* STATED PROBLEM *
For every line in the records that has the word "scene", make a copy.

* WORKING DATA *
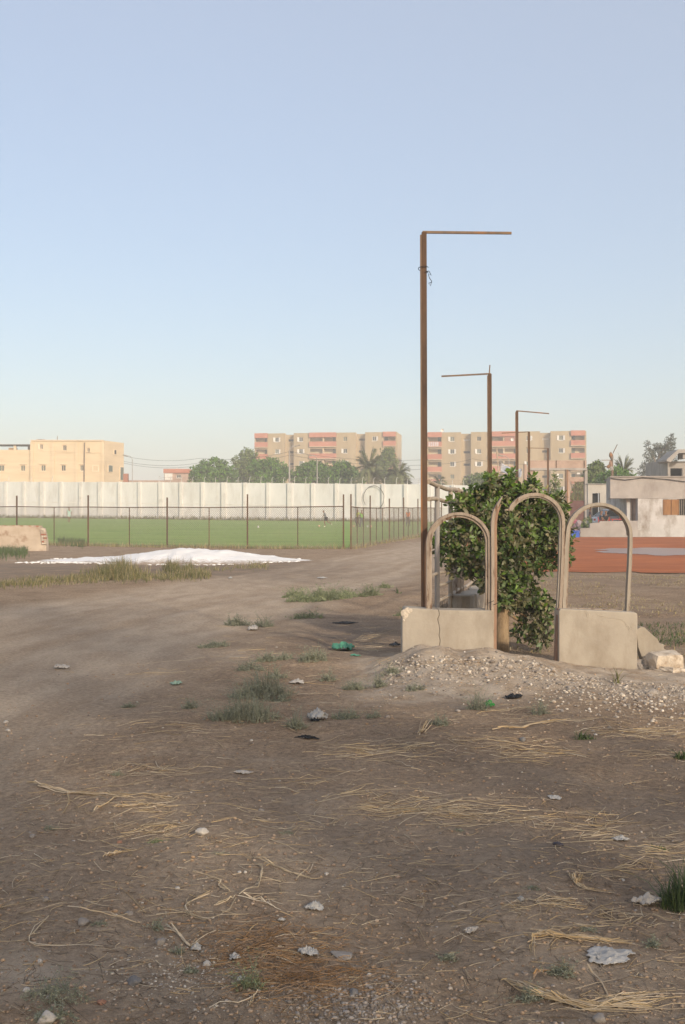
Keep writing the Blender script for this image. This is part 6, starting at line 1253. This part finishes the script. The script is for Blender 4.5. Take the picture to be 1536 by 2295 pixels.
n = 1300; px = g.uniform(850, 1540, n); top = np.interp(px, _mc[:, 0], _mc[:, 1]); gravel('mound_clods', 'grey-brown broken rubble mixed into the mound below the arches', px, top + 3 + np.abs(g.normal(0, 45, n)), .006, .024, PEBG)
n = 1500; px = g.uniform(-40, 1580, n); py = 1500 + 800 * g.random(n); gravel('scattered_pebbles', 'small grey pebbles scattered over the bare soil', px, py, .003, .011, PEBG)
n = 7000; gravel('soil_clods', 'crumbly brown clods covering the bare soil', g.uniform(-40, 1580, n), 1480 + 830 * g.random(n) ** .85, .003, .013, mat('soil_clod', (.28, .19, .125), (.43, .31, .21), scale=6, rough=.95, island=.25))
n = 200; gravel('pale_pebbles', 'sparse whitish pebbles dotted over the bare soil', g.uniform(-40, 1580, n), 1400 + 890 * g.random(n), .003, .012, PEB)
n = 900; gravel('corner_gravel', 'patch of grey gravel at the bottom centre edge', g.normal(800, 90, n), np.clip(g.normal(2255, 28, n), 2190, 2320), .004, .014, PEBG)
n = 500; gravel('lower_left_gravel', 'fine pale gravel by the dark stone at the bottom left', g.normal(420, 110, n), g.normal(2185, 35, n), .003, .009, PEB)
_ord = {}; _NUM = 'first second third fourth fifth sixth seventh eighth ninth tenth'.split()
_CH = [(962, 1456, 16), (990, 1462, 12), (978, 1450, 9), (1070, 1470, 14), (1102, 1462, 14), (1142, 1497, 15), (1180, 1500, 12), (1177, 1478, 12), (1147, 1520, 10), (1200, 1492, 10), (1240, 1506, 14), (1262, 1510, 10), (1125, 1475, 10), (1090, 1500, 9), (1215, 1515, 9), (1284, 1520, 9), (1318, 1540, 8), (930, 1470, 9), (1010, 1480, 10), (1050, 1462, 9), (1165, 1545, 8), (1280, 1555, 7), (1400, 1545, 9), (1425, 1558, 8)]
for k, (px, py, w_) in enumerate(_CH):
    _o = _ord.setdefault(0 if px < 1100 else 1 if px < 1250 else 2, [0]); _o[0] += 1
    stone('limestone chunk on the mound ' + ('below the cracked base' if px < 1100 else 'below the broken middle arch' if px < 1250 else 'below the taller right base') + ', ' + _NUM[sorted(q_[0] for q_ in _CH if (0 if q_[0] < 1100 else 1 if q_[0] < 1250 else 2) == (0 if px < 1100 else 1 if px < 1250 else 2)).index(px)] + ' from the left', px, py, w_ * 1.15, LIME, k * .77 + 1, name='limestone_chunk', group='limestone chunks ' + ('left' if px < 1100 else 'middle' if px < 1250 else 'right') + ' on the mound')

n = 700; _hx = g.uniform(-11.6, -1.6, n); _hy = np.interp(_hx, [-13, -9, -5, .5], [42.5, 41.6, 40.6, 42.6]) + g.choice([-1, 1], n, p=[.75, .25]) * np.abs(g.normal(1.9, .45, n)); _r = .02 + .06 * g.random(n) ** 3
V = iv[None] * (1 + g.uniform(-.25, .25, (n, len(iv), 1))) * np.array([1.2, 1.2, .5]) * _r[:, None, None] + np.stack([_hx, _hy, height(_hx, _hy) + .005], -1)[:, None, :]
stuff('gypsum_crumbs', V.reshape(-1, 3), (it[None] + (np.arange(n) * len(iv))[:, None, None]).reshape(-1, 3), MATS['white_gypsum'], 'white crumbs spilled round the edge of the white heap', 'powder')

# litter
def litter(name, label, px, py, wpx, hpx, m, seed, puff=.25, cat='litter', yaw=0.):
    c = G(px, py); s = c.y / F; wx, wy = wpx * s / 2, hpx * s / 2 * c.y / EYE * .55; n1 = 25; V = []; Fq = []; gg = random.Random(seed)
    for i in range(n1):
        for j in range(n1):
            u, v = i / (n1 - 1) * 2 - 1, j / (n1 - 1) * 2 - 1; r = math.hypot(u, v); e = .92 + .55 * mnoise.noise(Vector((u * 1.4, v * 1.4, seed * 1.7))) + .12 * mnoise.noise(Vector((u * 4, v * 4, seed * 2.7)))
            a, b = u * math.sqrt(1 - v * v / 2) * e, v * math.sqrt(1 - u * u / 2) * e
            x, y = c.x + wx * (a * math.cos(yaw) - b * math.sin(yaw)), c.y + wy * (a * math.sin(yaw) + b * math.cos(yaw)); q0 = Vector((u * 2.2, v * 2.2, seed * 3.1))
            z = .004 + wx * puff * max(0, 1 - r * .75) * (.9 + mnoise.noise(q0)) + wx * puff * .8 * abs(mnoise.noise(q0 * 1.9)) + wx * puff * .4 * abs(mnoise.noise(q0 * 4)) + wx * puff * .12 * abs(mnoise.noise(q0 * 8))
            V.append((x, y, z))
    V = np.array(V); V[:, 2] += height(V[:, 0], V[:, 1]); V = V - np.array(c)
    Fq = [(i * n1 + j, (i + 1) * n1 + j, (i + 1) * n1 + j + 1, i * n1 + j + 1) for i in range(n1 - 1) for j in range(n1 - 1)]
    o = MB().add(V, Fq).build(name, m, smooth=True); o.location = c; o.modifiers.new('thickness', 'SOLIDIFY').thickness = .002; tag(o, label, cat); return o
PLW = mat('white_plastic_film', (.50, .48, .45), (.60, .58, .55), scale=8, rough=.4, spec=.4, trans=.25, c3=(.34, .30, .26), s3=9, t3=(.55, .7)); PLG = mat('green_plastic_film', (.10, .36, .22), (.16, .45, .29), scale=8, rough=.45, trans=.25); PLB = mat('black_plastic_film', (.012, .012, .013), rough=.4); GRN = mat('bright_green_film', (.03, .20, .04), (.05, .28, .06), scale=8, rough=.4); PAP = mat('dirty_paper', (.42, .38, .34), (.52, .48, .43), scale=10, rough=.9); DKP = mat('dark_packet', (.05, .05, .07), (.14, .12, .13), scale=30, rough=.5)
litter('plastic_bag', 'torn white plastic bag lying at the lower right', 1362, 2150, 112, 52, PLW, 1, .16, 'plastic bag', -.15)
litter('plastic_bag', 'mint green plastic bag crumpled beside the gully', 768, 1458, 58, 26, PLG, 2, .5, 'plastic bag'); litter('bag_tail', 'flattened green tail of plastic right of the mint green bag', 797, 1470, 26, 8, PLG, 3, .2, 'plastic scrap')
litter('plastic_scrap', 'dark green plastic scrap curled up below the mound', 1098, 1584, 24, 10, GRN, 4, .8); litter('plastic_scrap', 'black plastic scrap at the foot of the mound', 1150, 1566, 38, 10, PLB, 5, .4)
litter('plastic_bag', 'crumpled clear and black bag between two weeds', 712, 1614, 56, 16, PLW, 6, .55, 'plastic bag'); litter('plastic_scrap', 'black film beside the crumpled clear bag', 706, 1617, 20, 8, PLB, 7, .6)
litter('plastic_scrap', 'strip of pale and dark scrap beside the large weed mass', 666, 1531, 34, 9, PAP, 8, .4); litter('plastic_scrap', 'dark strip of rubber below the crumpled bag', 688, 1655, 52, 8, PLB, 9, .2)
litter('paper_scrap', 'torn white paper right of the star-shaped stem', 705, 2037, 40, 20, PLW, 10, .5); litter('paper_scrap', 'torn white paper above the flat grey slab', 690, 2140, 50, 26, PLW, 11, .5); litter('paper_scrap', 'white rag caught on the rooty stalk at bottom', 440, 2130, 26, 20, PLW, 12, .7); litter('paper_scrap', 'white rag among the needle litter stems', 525, 2150, 28, 20, PLW, 13, .6)
litter('paper_scrap', 'grey paper ball on the soil right of bottom centre', 1055, 2092, 30, 14, PAP, 14, .6); litter('plastic_bag', 'dirty pale bag half under the dark grass tuft', 1450, 2026, 58, 28, PAP, 15, .5, 'plastic bag'); litter('plastic_scrap', 'clear plastic cup lying on a straw tuft', 1169, 2020, 16, 12, PLW, 16, .9)
litter('paper_scrap', 'pale scrap lying on the left track', 138, 1499, 34, 7, PAP, 17, .5); litter('paper_scrap', 'pale flat scrap left of centre above the star-shaped stem', 545, 1733, 42, 9, PAP, 18, .2); litter('plastic_scrap', 'whitish scrap among straw at the right', 1390, 1884, 34, 12, PLW, 19, .4); litter('paper_scrap', 'white powdery scrap on the right soil', 1245, 1790, 30, 10, PLW, 20, .25)
litter('plastic_scrap', 'pale green scrap left of the large weed mass', 395, 1534, 28, 8, mat('pale_green_film', (.26, .36, .28), rough=.6), 21, .4); litter('wrapper', 'dark snack wrapper lying on the right soil', 1250, 1898, 24, 11, DKP, 22, .6); litter('plastic_scrap', 'small white scrap on the track below the grass strip', 517, 1297, 8, 3, PLW, 23, .8); litter('plastic_scrap', 'flat white scrap on the track near the far weed patch', 722, 1296, 22, 3, PLW, 24, .2)
litter('plastic_scrap', 'dark scrap of rubber in the gully beside the cracked base', 886, 1448, 24, 8, PLB, 25, .5); litter('ash_patch', 'black burnt patch in the gully behind the green bag', 775, 1397, 60, 8, mat('ash', (.025, .023, .022), (.06, .055, .05), scale=20, rough=.95), 26, .06); litter('plastic_scrap', 'pale litter beside the thin weed on the track edge', 568, 1411, 24, 7, PAP, 27, .6); litter('paper_scrap', 'white scrap on the soil by the star-shaped stem', 1240 - 610, 2005 + 60, 18, 7, PLW, 28, .5)

# ------------------------------------------------------------------ haze in the air
mv = bpy.data.materials.new('hazy_air'); mv.use_nodes = True; nn = mv.node_tree.nodes; nn.remove(nn['Principled BSDF'])
pv = nn.new('ShaderNodeVolumePrincipled'); pv.inputs['Color'].default_value = (.96, .96, .96, 1); pv.inputs['Density'].default_value = .0014; pv.inputs['Anisotropy'].default_value = -.2
mv.node_tree.links.new(pv.outputs[0], nn['Material Output'].inputs['Volume'])
hzb = MB().box(-640, 640, -60, 930, -2.5, 26).build('haze', mv); hzb['kind'] = 'stuff'
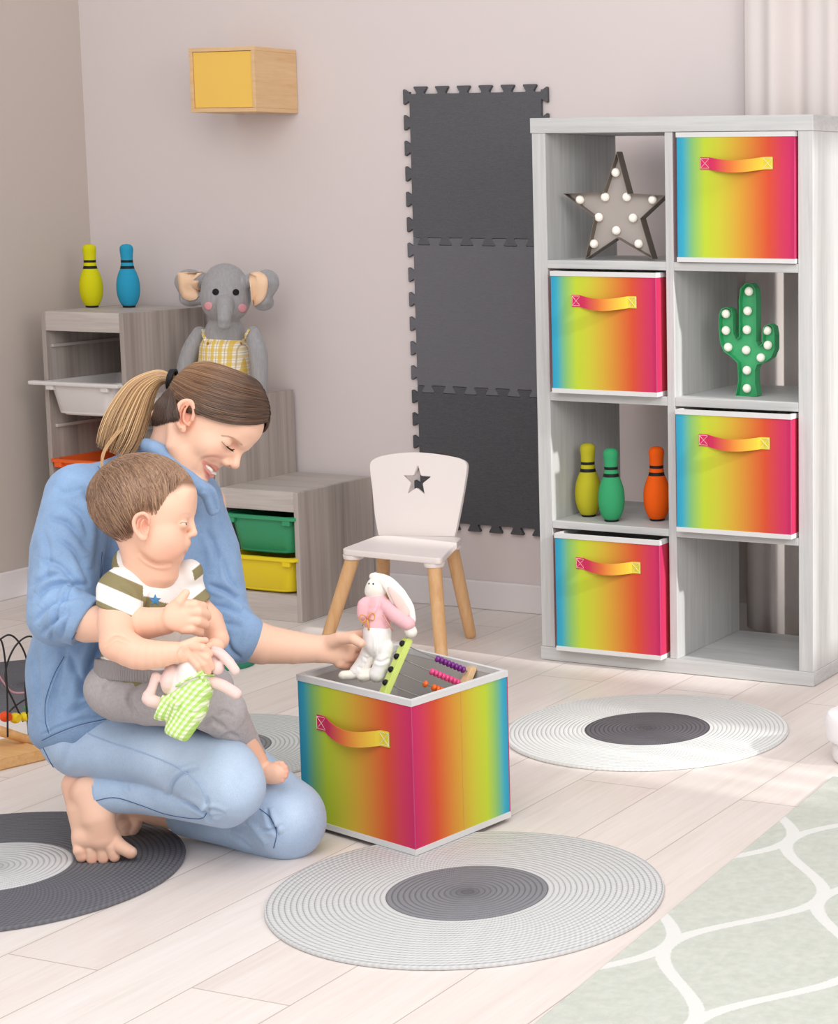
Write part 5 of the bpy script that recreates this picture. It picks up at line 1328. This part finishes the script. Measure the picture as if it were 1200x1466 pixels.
PC = [([(200, 975), (185, 1000), (200, 1030)], 4, .005), ([(245, 985), (258, 1010), (250, 1035)], 4, .004), ([(290, 1040), (305, 1030), (325, 1045)], 3.5, .006), ([(300, 1030), (320, 1018), (338, 1030)], 3, .004), ([(318, 1056), (330, 1050), (342, 1056)], 3, .004), ([(165, 968), (150, 985), (148, 1005)], 3, .003), ([(305, 1058), (320, 1070), (330, 1078)], 3, .004)]
pants = T.mesh('trousers', pm.m, baby, '#b3aeb0', smooth=2, post=creases(PC))
# ribbed waistband
wbm = M('ribbed waistband', '#a5a1a3', .9, .1); wv = wbm.n('ShaderNodeTexWave', wave_type='BANDS', bands_direction='X'); wv.inputs['Scale'].default_value = 90; wbm.l(wbm.coord(), wv.inputs[0]); wbm.bump(wv.outputs['Fac'], .8, .002)
T = Sculpt(.0024); T.chain([at(192, 952, 3.862), at(190, 968, 3.862)], [54.5*px(3.86), 54*px(3.86)], .01); T.box(at(190, 924, 3.86), (.2, .028, .12), camax(-4), .002, .003, None, 'sub'); T.box(at(190, 997, 3.86), (.2, .03, .12), camax(-4), .002, .003, None, 'sub')
T.mesh('waistband', wbm.m, pants, '#a5a1a3', smooth=1)
# ------------------------------------------------------------------ plush elephant on the middle step
eth = thing('plush_elephant', 'grey plush elephant in yellow checked dungarees sitting on the toy storage unit', 'soft toy', tuple(ony(320, 560, 5.17)))
gm = attrmat('grey marl plush', .95, .1, 0, .5, 350, .2, .16, 1, (160, 160, 28)); peach = plain('peach felt', '#f3cfae', .9, .1); pinkf = plain('pink felt cheek', '#e3a3ab', .9, .1)
GY = '#a3a1a3'
Ye = 5.13
def ap(x, y, o=0): r_ = ray(x, y); return CC+r_*((Ye+o)/r_[1])
ue = 5.75/F
VE = vframe(325, 450)
Z = Sculpt(.003)
def ze(x, y, o, r, roll=0, k=.01, mode='add'): Z.ell(ap(x, y, o), np.array(r)*ue, camax(roll, 0, 0, VE), k, GY, mode)
ze(323, 417, 0, (37, 44, 34), 0, .01); ze(323, 432, -.003, (36, 33, 34), 0, .02)
Z.chain([ap(322, 434, -.062), ap(322, 446, -.085), ap(321, 456, -.095), ap(321, 464, -.09)], [x*ue for x in (13, 11.5, 10, 9.5)], .012, GY)
ze(321, 467, -.092, (9.6, 4, 8), 0, .004)
for x, o in ((-1, 0), (1, 0)):
    pass
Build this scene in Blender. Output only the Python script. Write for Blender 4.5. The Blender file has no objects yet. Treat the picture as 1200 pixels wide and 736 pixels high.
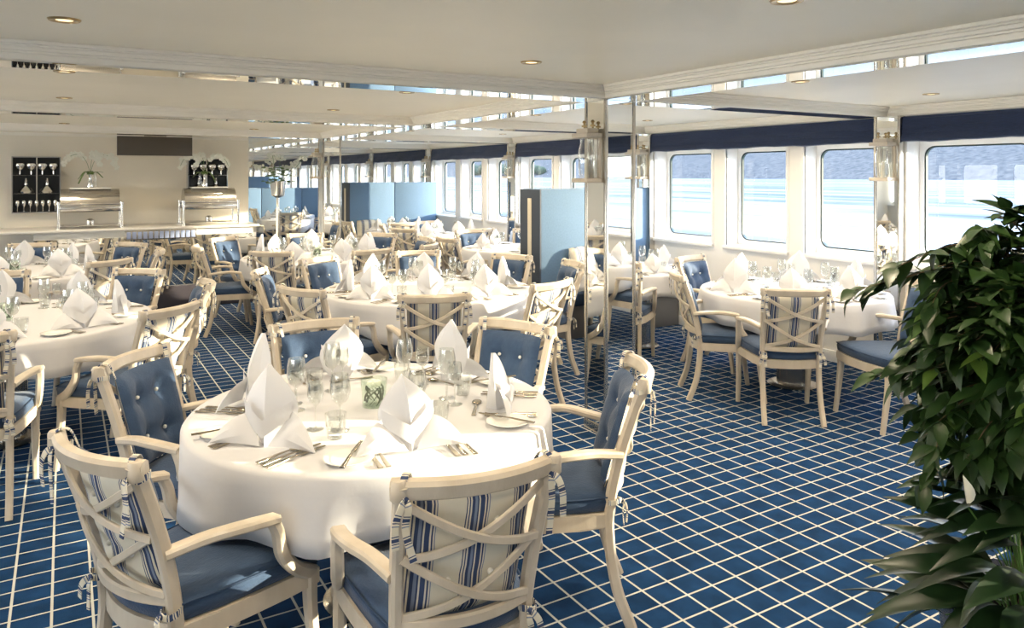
import bpy, bmesh, math, random
from mathutils import Vector, Matrix
random.seed(7)
S = bpy.context.scene
COL = S.collection
R = math.radians
PI = math.pi

# ------------------------------------------------------------------ camera
TH = R(30.8)                                   # camera yaw (towards +X from the ship's length axis +Y)
cd = bpy.data.cameras.new('camera'); cam = bpy.data.objects.new('camera', cd); COL.objects.link(cam)
cam.location = (0, 0, 1.65); cam.rotation_euler = (PI/2, 0, -TH)
cd.sensor_fit = 'HORIZONTAL'; cd.sensor_width = 36; cd.lens = 36*880/1200
cd.shift_y = -(368-205)/1200; cd.clip_start = .05; cd.clip_end = 3000
S.camera = cam
# ------------------------------------------------------------------ world, sun, exposure
W = bpy.data.worlds.new('world'); S.world = W; W.use_nodes = True
wt = W.node_tree; wt.nodes.clear()
o_ = wt.nodes.new('ShaderNodeOutputWorld'); b_ = wt.nodes.new('ShaderNodeBackground')
tc = wt.nodes.new('ShaderNodeTexCoord'); sp = wt.nodes.new('ShaderNodeSeparateXYZ'); cr = wt.nodes.new('ShaderNodeValToRGB')
cr.color_ramp.elements[0].position = 0; cr.color_ramp.elements[0].color = (1, .97, .93, 1)
cr.color_ramp.elements[1].position = .8; cr.color_ramp.elements[1].color = (.42, .60, .92, 1)
e = cr.color_ramp.elements.new(.2); e.color = (.80, .88, 1, 1)
wt.links.new(tc.outputs['Generated'], sp.inputs[0]); wt.links.new(sp.outputs[2], cr.inputs[0])
wt.links.new(cr.outputs[0], b_.inputs[0]); wt.links.new(b_.outputs[0], o_.inputs[0])
b_.inputs[1].default_value = 8.0
sl = bpy.data.lights.new('sun', 'SUN'); sl.energy = 13; sl.angle = R(.8); sl.color = (1, .86, .62)
so = bpy.data.objects.new('sun', sl); COL.objects.link(so)
el, az = R(10), R(24)
so.rotation_euler = Vector((-math.cos(az)*math.cos(el), math.sin(az)*math.cos(el), -math.sin(el))).to_track_quat('-Z', 'Y').to_euler()
S.view_settings.view_transform = 'Standard'; S.view_settings.look = 'None'
S.view_settings.exposure = 0.42; S.view_settings.gamma = 1; S.view_settings.use_curve_mapping = False
def portal(x, y, z, w, h, rx):
    l = bpy.data.lights.new('window_portal', 'AREA'); l.shape = 'RECTANGLE'; l.size = w; l.size_y = h
    l.cycles.is_portal = True
    o = bpy.data.objects.new('window_portal', l); COL.objects.link(o); o.location = (x, y, z)
    o.rotation_euler = Vector((rx, 0, 0)).to_track_quat('-Z', 'Z').to_euler()
for k in range(-3, 4):
    portal(6.12, 5.2+3*k, 1.43, 2.9, 1.1, -1)
    if k < 3: portal(-5.72, 5.2+3*k, 1.43, 2.9, 1.1, 1)

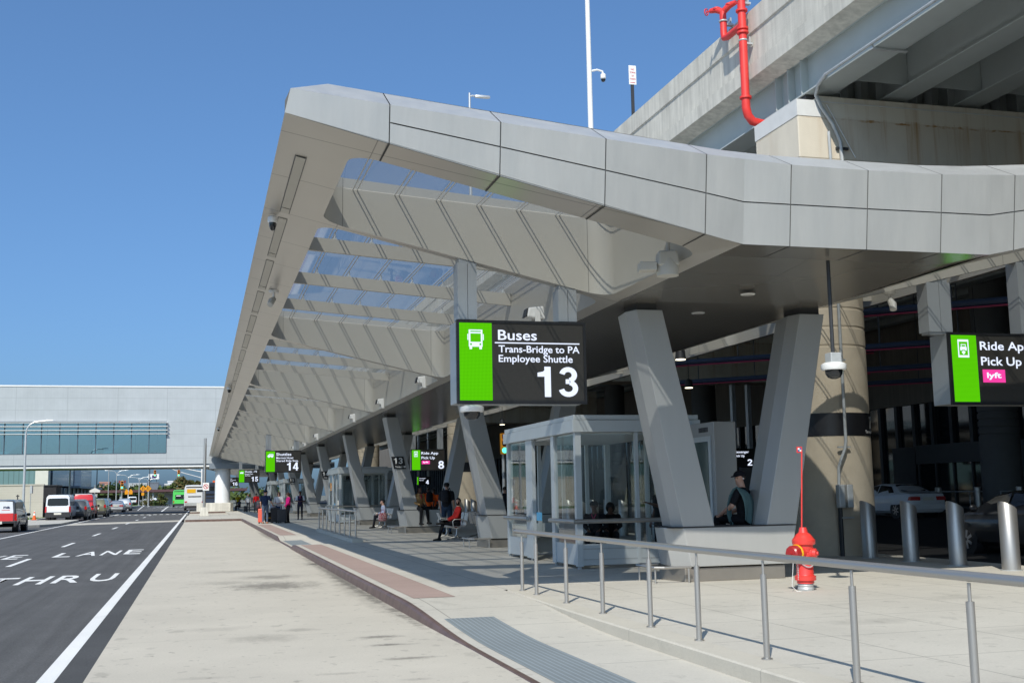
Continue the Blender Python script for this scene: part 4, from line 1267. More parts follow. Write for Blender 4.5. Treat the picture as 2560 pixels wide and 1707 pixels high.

* RESPONSE *
Build this scene in Blender. Output only the Python script. Write for Blender 4.5. The Blender file has no objects yet. Treat the picture as 1200 pixels wide and 736 pixels high.
S = bpy.context.scene
Continue the Blender Python script for this scene: part 4, from line 1267. More parts follow. Write for Blender 4.5. Treat the picture as 2560 pixels wide and 1707 pixels high.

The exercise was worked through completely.